Pitchfork Music Festival 2011, Sunday: Superchunk
"I wish I could put sunscreen on my eyeballs," said Mac McCaughan, wiping his face and blowing his nose into a white towel after ripping through another shit-hot Superchunk solo. "Normally, we have a roadie who keeps my face towels and nose blowing towels clearly marked. But today we're traveling light."
Though they may be traveling light, the Chapel Hill veterans are hitting hard. I forgot how purely rock & roll Superchunk is as a live animal. It's been about 15 years since I've seen them. The drummers standing around me talked with hushed reverence about Jon Wurster, who plays jazz style and absolutely crushes his kit. He drums how Steve Albini dreams about drums. Mac still bounces around like a teenager in his basement.
This weekend I've had several discussions about why the old '90s bands have been blowing away the contemporary guitar bands. Watching Superchunk, it struck me. The four play like they're playing in rehearsal. They look at each other, smile. Huddle by the drummer. Leap in unison. Throw in a few Pete Townsend windmills. They play like they love playing rock & roll, and like they've been playing rock & roll lovingly for two decades. Some of the other groups on this bill started as bedroom projects, solo albums. It blows up on blogs and next thing, these guys are playing on big stages like shell-shocked stars.

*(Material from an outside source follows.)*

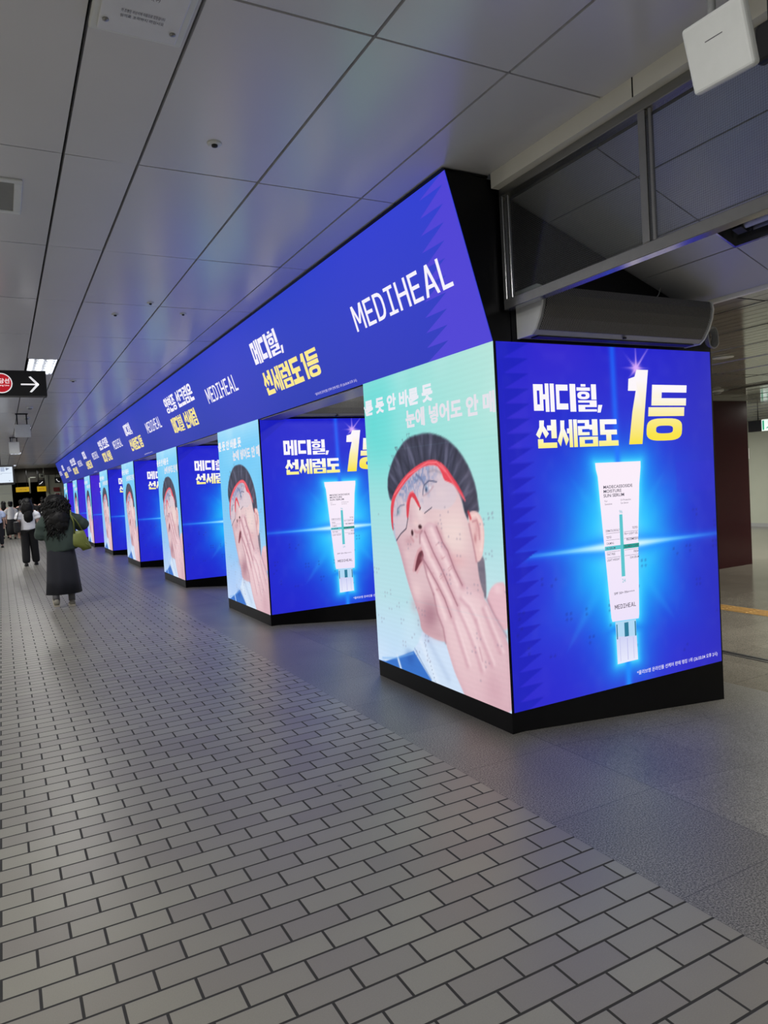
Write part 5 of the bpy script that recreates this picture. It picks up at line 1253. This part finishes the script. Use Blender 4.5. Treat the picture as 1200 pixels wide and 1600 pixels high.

The quartet sped through punky, poppy songs from its 2010 record, Majesty Shredding, which in hindsight is the most appropriate album-name-to-band-style pair in a long time, and classics such as "Slack Motherfucker" and "Hyper Enough." You would think they were written within months of each other. My favorite set of the day washed the Yuck out of my mind. I know I'm getting old when I start cheering whenever the middle-aged combo blow away the newcomers. I need to go home and dust off No Pocky For Kitty and my Fender.